Но голодарь не сдаётся, ведь искусство, как и спорт, не место для слабых. Кстати, одна из метафор Някрошюса — актриса действительно очень худа, но назвать её голодающей было бы несправедливо. «Жилистая» — самое подходящее прилагательное для Мастера голода. Он использует все мыслимые и немыслимые способы привлечь внимание к себе и своему голоданию: мечется по клетке, не глядя подписывает договор с владельцем цирка, снова добровольно помещая себя в клетку среди животных. Даже выставляет напоказ кубки и грамоты за свои достижения в надежде, что хотя бы статусность и былые заслуги привлекут посетителей зверинца (к слову, грамоты и кубки — настоящие награды театра «Meno Fortas» и лично Эймунтаса Някрошюса). Однако все приёмы и ухищрения голодаря не приносят своих плодов: намного больше зрителей интересуют экзотические диковинки.
Несмотря на драматичность ситуации и вполне предсказуемый исход Мастера, режиссёр довольно иронично относится к своему герою. В некоторые моменты даже цинично, но эта вольность вполне объяснима. Очевидно, что Някрошюс говорит если не о себе, то о людях своей сферы, в тонкостях психологии которой он разбирается гораздо больше, чем «рыба в воде». Прозванному «сумрачным гением» Някрошюсу юмор несвойственен, славу и признание ему обеспечили именно томные, давящие и атмосферные постановки. Однако сказать, что атмосферности в «Мастере голода» нет, было бы непростительно. Она есть, однако чуть более лёгкая, воздушная и ироничная. Лёгкость осознания своей беспомощности, ощущение смирения после пережитых периодов метания, сражений и бессилия. И от такой «лёгкости» порой всем нам хочется рыдать.
Настораживающая и переворачивающая сознание идея заключена в последних словах спектакля, по совместительству последних словах и самого Мастера голода. Напоследок он рассказывает о существе, которое поместили в его клетку после (спойлер!) его смерти. Об изумительной чёрной пантере:
«В клетку же впустили молодую пантеру. Даже самые бесчувственные люди вздохнули с облегчением, когда по клетке, столько времени пустовавшей, забегал наконец этот дикий зверь. Пантера чувствовала себя как нельзя лучше.
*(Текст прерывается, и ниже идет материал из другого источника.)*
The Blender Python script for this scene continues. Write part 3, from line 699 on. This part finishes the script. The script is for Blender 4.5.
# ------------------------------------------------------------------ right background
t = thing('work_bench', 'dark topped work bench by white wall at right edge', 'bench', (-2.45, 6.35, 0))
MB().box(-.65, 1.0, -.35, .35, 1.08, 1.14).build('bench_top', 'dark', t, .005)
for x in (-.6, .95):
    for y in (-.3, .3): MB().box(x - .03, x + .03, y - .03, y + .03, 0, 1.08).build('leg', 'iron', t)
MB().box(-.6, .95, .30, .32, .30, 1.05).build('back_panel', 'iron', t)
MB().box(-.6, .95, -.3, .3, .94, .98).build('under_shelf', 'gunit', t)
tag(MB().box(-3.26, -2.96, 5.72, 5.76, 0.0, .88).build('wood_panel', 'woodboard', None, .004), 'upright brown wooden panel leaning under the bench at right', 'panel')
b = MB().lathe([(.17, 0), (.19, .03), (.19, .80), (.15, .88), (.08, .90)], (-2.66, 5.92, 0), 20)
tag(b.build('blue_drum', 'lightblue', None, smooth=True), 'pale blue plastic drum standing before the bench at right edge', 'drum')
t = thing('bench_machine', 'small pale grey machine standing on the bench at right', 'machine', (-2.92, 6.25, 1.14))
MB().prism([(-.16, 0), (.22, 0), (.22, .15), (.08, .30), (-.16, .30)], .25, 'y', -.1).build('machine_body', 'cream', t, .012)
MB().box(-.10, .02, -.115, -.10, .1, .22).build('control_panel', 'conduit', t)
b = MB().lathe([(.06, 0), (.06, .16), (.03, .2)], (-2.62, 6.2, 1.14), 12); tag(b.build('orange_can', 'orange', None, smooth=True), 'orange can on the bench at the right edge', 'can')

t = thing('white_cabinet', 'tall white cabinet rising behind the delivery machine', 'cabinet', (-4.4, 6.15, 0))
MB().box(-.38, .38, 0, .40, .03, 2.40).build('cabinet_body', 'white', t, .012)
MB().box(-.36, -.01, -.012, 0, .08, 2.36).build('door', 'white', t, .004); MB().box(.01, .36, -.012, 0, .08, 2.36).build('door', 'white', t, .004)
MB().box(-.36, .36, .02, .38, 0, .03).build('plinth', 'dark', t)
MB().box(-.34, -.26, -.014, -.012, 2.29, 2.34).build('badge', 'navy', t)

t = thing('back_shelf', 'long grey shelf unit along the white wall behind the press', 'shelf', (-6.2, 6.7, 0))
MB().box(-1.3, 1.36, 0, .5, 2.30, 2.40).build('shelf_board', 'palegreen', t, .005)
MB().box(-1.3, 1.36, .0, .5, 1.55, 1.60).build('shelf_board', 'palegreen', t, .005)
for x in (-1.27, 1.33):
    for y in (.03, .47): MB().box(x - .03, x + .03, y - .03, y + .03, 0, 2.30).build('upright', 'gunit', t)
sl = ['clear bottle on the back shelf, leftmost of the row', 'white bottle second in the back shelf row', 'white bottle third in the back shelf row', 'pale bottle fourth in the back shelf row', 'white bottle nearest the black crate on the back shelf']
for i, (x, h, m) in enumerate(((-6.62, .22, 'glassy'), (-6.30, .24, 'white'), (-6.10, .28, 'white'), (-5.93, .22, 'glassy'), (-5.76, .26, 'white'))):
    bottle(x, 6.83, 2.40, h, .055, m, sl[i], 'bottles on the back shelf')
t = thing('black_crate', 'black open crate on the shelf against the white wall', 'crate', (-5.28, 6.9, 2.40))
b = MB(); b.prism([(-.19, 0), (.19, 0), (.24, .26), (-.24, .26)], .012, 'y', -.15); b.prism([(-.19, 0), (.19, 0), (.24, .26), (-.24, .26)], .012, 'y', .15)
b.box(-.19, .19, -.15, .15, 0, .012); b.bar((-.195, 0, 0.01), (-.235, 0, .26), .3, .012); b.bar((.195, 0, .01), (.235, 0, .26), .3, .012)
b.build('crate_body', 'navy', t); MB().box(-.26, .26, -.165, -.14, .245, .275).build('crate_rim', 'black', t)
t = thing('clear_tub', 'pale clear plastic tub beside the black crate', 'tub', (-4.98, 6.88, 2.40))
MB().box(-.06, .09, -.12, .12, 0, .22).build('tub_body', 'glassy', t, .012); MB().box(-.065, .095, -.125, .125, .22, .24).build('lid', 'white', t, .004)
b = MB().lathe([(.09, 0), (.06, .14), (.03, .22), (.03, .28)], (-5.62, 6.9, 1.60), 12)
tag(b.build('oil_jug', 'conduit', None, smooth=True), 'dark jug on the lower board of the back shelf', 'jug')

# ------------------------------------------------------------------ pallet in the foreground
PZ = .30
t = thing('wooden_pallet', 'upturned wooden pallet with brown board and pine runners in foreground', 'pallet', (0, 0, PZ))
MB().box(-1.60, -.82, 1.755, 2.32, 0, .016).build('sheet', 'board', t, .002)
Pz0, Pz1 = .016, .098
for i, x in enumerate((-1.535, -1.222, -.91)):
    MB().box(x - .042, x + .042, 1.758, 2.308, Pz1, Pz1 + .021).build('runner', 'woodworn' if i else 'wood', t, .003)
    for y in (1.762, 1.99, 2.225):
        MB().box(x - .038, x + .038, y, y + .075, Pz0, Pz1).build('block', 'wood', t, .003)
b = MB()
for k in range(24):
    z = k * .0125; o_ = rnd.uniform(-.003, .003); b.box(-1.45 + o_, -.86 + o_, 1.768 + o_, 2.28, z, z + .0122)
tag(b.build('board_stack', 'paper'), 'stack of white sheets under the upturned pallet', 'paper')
Сторожа без раздумий приносили ей пищу, которая была ей по вкусу; казалось, она даже не тоскует по утраченной свободе; казалось, благородное тело зверя, в избытке наделенное жизненной силой, заключает в себе и свою свободу — она притаилась где-то в его клыках, — а радость бытия обдавала зрителей таким жаром из его отверстой пасти, что они с трудом выдерживали. Но они превозмогали себя: плотным кольцом окружали они клетку и ни за что на свете не хотели двинуться с места».
В лучших традициях Някрошюса, каждый спектакль — своеобразный ответ на глобальную проблему того или иного времени. И при этом он всегда даёт свой, вполне категоричный, ответ на сложившуюся ситуацию. С первого взгляда создается впечатление, что в «Мастере голода» Някрошюс впервые не знает, что делать. Как жить дальше в современном мире, где «кушать подано!» в переизбытке, а важное попросту обесценивается и опошляется. Однако последний монолог всё с той же лёгкостью и аккуратностью (ах как красиво голодарь бьёт по яйцам своих зрителей в виде троих мужчин, соседствующих с ней на сцене, после осознания этой мысли) наталкивает зрителя на мысль о том, что быть может искусство голодания следует творить не напоказ, не для кого-то, а для «радости бытия», которую буквально излучала пантера.
Безусловно, что в вопросе об искусстве принятие зрителем необходимо, но как пишет Кафка, а затем вторит ему и Някрошюс, именно жар радости жизни, творчества ради пути, а не ради конечной точки, привлекало зрителя. Ведь у пантеры, очевидно, тоже есть своё искусство, как и у каждого из нас. Быть может, искусство пластики, или искусство жизни, но оно однозначно есть. На каком-то своём, зверином уровне. И именно это пытался показать литовский режиссёр: творите своё искусство исключительно для себя, и только тогда это обязательно примут и поймут.